Employee Equity
文章后面有一些sam altman对于改进股权分配和发放的建议. 不过我看不太懂, 也就是看个大概.
It’s very difficult to put precise numbers on this because the specifics of every situation matter so much. Perhaps the best way to think about it is to try to come up with a total compensation package with the same expected value (using the company valuation of the last round, or a best-efforts guess if it’s been a long time since the round) as the employee would get at a big company like Google. As an extremely rough stab at actual numbers, I think a company ought to be giving at least 10% in total to the first 10 employees, 5% to the next 20, and 5% to the next 50. In practice, the optimal numbers may be much higher. (10%给到前10个, 5%给剩下20个, 5%给剩下50个)
Most startups do a bad job of helping employees think about the value of their options. At a minimum, any startup should tell a prospective employee what percentage of the company the equity grant represents (number of shares is meaningless). Some startups are very hesitant to do this—they don’t want to disclose the number of shares outstanding.
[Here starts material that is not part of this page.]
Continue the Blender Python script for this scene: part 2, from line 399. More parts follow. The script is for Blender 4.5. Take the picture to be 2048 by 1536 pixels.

Employees should demand to know what percentage of the fully-diluted shares their stock options represent, and be very suspect of any startup that won’t tell them.
A specific question worth asking is some version of “so if I have 0.5% of company and it gets acquired tomorrow for $100 million dollars, will I get $500,000?” There are many ways for this not to be the case—there can be a huge liquidation preference, for example—that most employees don’t know to think about. So it’s worth asking about a specific scenario.